For thousands of years, the Mississippi River has been the lifeblood of the American heartland. Through ice ages and droughts, the river has seen the arrival of humans and the extinction of species.
“Mighty Mississippi,” a new 6,000-square-foot special exhibit that explores the rich heritage of the famous river opens at the Missouri History Museum on Saturday, Nov. 23.
With more than 200 artifacts, many dating back 1,000 years, the exhibit tells the story of survival along one of the world’s greatest watersheds, from its days as the largest and most influential American Indian centers of the Mississippian period; to the vast European and Indian fur trade networks that forever changed the continent; to the steamboats, factories and immigration of the Industrial Age.
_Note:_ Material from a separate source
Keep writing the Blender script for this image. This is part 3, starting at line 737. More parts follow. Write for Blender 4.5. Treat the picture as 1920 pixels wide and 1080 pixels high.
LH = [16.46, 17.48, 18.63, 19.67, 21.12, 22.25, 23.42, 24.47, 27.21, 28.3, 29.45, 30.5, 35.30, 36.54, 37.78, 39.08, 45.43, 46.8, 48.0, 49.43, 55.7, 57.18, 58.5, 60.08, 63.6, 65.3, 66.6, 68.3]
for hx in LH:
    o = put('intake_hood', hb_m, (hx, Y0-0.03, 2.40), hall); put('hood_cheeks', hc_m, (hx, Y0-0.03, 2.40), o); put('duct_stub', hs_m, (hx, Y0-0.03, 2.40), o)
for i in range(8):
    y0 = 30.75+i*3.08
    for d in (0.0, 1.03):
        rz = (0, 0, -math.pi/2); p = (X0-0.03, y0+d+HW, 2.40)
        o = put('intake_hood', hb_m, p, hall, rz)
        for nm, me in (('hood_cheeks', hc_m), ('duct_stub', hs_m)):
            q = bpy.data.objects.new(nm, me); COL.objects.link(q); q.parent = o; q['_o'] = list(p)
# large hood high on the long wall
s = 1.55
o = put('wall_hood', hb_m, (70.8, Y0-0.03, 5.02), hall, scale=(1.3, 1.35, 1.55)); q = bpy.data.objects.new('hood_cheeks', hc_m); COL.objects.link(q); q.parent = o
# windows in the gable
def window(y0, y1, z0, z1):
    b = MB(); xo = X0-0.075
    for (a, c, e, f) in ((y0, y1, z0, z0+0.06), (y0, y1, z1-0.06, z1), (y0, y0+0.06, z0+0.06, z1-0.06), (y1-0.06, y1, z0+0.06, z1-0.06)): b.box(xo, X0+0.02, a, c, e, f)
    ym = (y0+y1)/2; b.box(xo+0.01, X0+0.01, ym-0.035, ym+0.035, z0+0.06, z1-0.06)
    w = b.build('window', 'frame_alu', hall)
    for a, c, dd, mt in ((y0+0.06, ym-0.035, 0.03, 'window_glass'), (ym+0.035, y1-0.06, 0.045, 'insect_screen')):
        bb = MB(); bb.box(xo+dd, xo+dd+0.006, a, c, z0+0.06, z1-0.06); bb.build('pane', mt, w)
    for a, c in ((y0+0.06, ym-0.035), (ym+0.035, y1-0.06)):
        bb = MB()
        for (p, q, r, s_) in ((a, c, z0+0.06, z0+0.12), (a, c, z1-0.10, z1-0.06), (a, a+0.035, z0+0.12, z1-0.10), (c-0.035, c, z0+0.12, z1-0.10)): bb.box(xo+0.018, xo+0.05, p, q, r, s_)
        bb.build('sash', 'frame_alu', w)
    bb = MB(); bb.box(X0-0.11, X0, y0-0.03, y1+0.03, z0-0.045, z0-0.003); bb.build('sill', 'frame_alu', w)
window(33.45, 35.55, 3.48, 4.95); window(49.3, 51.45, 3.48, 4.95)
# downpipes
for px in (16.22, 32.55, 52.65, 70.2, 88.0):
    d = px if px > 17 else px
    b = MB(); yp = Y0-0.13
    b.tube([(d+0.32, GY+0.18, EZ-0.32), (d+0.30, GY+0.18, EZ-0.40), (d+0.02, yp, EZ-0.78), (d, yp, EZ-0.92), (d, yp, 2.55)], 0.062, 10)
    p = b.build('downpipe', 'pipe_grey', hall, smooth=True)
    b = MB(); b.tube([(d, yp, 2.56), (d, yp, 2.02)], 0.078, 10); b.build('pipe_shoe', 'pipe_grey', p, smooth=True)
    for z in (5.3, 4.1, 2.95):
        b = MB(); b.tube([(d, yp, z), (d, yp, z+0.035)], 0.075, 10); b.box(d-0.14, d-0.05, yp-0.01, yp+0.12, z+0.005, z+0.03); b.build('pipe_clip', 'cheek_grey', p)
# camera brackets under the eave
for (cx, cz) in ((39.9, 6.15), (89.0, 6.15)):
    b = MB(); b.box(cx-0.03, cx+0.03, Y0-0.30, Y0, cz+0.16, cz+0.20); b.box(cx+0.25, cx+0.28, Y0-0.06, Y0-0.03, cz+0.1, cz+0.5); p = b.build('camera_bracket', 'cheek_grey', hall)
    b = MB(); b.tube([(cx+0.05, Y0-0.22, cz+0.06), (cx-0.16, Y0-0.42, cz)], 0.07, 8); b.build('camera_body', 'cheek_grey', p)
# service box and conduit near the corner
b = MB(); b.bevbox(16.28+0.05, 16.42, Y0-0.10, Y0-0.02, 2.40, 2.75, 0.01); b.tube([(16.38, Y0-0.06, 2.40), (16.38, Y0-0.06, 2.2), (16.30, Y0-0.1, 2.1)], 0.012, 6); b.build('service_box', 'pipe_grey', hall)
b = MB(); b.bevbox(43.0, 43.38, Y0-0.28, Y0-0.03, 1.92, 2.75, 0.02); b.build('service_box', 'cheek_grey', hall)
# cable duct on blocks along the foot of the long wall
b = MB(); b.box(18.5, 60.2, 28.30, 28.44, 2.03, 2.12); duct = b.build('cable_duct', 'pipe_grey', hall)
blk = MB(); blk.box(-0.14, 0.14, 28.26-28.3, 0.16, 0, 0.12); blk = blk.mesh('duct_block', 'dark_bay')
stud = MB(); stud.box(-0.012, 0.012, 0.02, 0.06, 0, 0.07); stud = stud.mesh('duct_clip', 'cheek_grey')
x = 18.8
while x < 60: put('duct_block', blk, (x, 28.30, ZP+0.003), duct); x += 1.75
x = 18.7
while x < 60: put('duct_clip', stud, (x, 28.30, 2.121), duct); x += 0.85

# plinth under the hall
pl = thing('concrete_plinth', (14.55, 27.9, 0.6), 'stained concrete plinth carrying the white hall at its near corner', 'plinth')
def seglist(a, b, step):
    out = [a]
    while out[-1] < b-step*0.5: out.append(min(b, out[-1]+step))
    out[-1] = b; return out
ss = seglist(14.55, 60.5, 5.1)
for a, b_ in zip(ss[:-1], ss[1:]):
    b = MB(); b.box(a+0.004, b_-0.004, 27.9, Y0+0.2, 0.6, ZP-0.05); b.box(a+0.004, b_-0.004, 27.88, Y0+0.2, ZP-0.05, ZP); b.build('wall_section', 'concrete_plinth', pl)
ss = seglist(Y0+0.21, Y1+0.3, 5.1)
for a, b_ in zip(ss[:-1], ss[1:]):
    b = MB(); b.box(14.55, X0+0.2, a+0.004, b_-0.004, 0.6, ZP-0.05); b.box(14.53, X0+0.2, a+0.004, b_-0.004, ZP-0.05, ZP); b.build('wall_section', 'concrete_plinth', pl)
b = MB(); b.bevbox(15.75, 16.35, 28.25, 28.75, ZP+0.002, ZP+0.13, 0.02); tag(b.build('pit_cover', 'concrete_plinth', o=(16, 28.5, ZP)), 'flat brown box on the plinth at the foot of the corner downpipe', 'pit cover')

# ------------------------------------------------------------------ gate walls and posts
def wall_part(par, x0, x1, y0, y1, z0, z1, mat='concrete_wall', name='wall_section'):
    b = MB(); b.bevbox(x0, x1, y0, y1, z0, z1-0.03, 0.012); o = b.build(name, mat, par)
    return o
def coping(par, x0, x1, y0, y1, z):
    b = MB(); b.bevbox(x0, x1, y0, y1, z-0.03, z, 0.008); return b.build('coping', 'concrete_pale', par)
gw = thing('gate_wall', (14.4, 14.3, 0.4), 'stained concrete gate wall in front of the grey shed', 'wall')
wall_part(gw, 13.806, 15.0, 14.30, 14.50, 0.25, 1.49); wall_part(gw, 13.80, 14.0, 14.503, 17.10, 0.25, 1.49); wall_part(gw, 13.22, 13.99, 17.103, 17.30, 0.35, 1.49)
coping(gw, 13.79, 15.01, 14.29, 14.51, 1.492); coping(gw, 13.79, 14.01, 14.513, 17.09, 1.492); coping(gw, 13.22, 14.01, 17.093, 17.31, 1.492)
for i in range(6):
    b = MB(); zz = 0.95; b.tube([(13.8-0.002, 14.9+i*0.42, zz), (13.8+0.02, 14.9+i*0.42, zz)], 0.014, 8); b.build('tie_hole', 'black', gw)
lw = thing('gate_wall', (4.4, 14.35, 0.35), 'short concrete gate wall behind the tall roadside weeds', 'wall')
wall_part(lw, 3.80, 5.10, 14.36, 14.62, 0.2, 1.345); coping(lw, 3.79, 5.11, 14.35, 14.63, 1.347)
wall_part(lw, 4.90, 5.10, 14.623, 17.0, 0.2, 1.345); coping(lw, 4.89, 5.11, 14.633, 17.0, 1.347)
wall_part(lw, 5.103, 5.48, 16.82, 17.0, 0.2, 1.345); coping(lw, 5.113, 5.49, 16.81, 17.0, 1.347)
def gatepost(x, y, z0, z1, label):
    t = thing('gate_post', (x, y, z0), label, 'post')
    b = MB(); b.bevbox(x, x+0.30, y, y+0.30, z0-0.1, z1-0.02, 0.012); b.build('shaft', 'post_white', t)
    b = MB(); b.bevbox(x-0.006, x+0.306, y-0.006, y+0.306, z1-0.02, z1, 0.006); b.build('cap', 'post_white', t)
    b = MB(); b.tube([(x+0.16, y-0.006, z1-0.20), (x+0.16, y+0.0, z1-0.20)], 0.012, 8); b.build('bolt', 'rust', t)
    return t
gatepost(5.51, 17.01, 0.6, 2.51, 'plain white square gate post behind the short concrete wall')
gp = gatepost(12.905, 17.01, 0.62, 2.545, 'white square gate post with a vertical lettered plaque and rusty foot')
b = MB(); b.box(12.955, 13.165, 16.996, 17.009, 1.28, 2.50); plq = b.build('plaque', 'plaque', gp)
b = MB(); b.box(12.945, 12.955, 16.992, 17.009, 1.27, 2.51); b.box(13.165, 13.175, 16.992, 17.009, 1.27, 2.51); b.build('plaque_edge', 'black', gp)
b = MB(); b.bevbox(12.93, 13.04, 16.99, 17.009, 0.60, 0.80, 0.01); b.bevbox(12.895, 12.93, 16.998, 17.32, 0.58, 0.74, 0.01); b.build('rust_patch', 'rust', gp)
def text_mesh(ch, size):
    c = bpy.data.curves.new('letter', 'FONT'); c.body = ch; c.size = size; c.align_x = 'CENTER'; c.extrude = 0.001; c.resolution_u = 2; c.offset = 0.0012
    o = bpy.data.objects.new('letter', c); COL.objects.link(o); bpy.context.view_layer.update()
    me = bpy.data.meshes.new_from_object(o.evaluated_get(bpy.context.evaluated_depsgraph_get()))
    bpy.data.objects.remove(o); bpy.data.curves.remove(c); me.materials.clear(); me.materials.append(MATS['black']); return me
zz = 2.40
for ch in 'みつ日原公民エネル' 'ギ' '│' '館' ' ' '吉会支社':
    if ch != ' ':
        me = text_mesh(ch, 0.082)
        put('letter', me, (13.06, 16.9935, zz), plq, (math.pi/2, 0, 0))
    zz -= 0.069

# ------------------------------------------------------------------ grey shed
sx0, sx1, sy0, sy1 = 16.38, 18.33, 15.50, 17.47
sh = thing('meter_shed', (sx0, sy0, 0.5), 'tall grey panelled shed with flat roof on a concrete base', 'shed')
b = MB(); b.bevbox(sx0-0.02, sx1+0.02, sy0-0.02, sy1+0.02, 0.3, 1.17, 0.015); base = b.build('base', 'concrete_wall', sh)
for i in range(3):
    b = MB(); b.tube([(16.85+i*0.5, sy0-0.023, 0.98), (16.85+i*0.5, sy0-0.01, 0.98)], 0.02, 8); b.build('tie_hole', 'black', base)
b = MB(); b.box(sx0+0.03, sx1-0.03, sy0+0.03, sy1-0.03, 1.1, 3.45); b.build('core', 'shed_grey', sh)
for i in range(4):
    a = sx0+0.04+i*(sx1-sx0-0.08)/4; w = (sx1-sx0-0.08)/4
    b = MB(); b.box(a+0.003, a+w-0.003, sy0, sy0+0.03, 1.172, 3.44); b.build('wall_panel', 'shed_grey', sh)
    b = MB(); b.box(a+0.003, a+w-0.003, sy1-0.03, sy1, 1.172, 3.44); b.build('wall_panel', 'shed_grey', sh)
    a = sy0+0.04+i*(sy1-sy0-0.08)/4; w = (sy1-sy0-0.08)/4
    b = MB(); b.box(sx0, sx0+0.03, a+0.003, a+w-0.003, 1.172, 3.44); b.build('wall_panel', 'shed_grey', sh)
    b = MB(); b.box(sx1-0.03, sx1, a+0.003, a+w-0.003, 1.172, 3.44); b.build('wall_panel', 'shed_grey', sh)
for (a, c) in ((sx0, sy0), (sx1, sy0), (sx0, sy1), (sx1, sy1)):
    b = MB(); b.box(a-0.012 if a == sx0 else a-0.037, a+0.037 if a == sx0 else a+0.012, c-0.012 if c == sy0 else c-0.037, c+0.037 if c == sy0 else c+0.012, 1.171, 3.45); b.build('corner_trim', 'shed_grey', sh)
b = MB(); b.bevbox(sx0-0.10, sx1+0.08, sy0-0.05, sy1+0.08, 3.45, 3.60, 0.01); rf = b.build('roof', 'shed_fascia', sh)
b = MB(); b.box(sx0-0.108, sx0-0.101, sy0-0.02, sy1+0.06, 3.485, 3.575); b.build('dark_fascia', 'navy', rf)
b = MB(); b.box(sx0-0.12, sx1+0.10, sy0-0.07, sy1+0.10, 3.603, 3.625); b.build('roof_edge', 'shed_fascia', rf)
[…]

In developing “Mighty Mississippi,” the museum drew from the impressive collections of the Missouri Historical Society, which houses and cares for one of the largest collections of intact Mississippian artifacts in the country. The exhibit features the largest display of Mississippian artifacts shown at the Missouri History Museum in three decades, including:
- Earthenware salt pan found in Kimmswick, Missouri ca. 1000—1700
- Stemmed points made from gar scales, ca. 900—1750
- Canada goose leg bone whistle, ca. 900—1750
- Twenty-six beads made of Leptoxis snail shell, ca. 450 —1400
- Mississippian water monster effigy bowl from St. Clair County, Illinois, ca. 1100—1400
- Lightning whelk from French Village, Illinois, ca. 900—1350
- Engraved gorget made from whelk shell, ca. 900—1350
Other artifacts featured are the pilothouse from the Golden Eagle steamboat, one of only a handful left in the United States, and one of the single largest artifacts in the Missouri Historical Society’s collection; a Northwest gun made by Robert Wheeler of Birmingham, England, 1802—1810; a Missouri war ax, 1800—1840; and a cannon used by the American Fur Company, ca. 1835.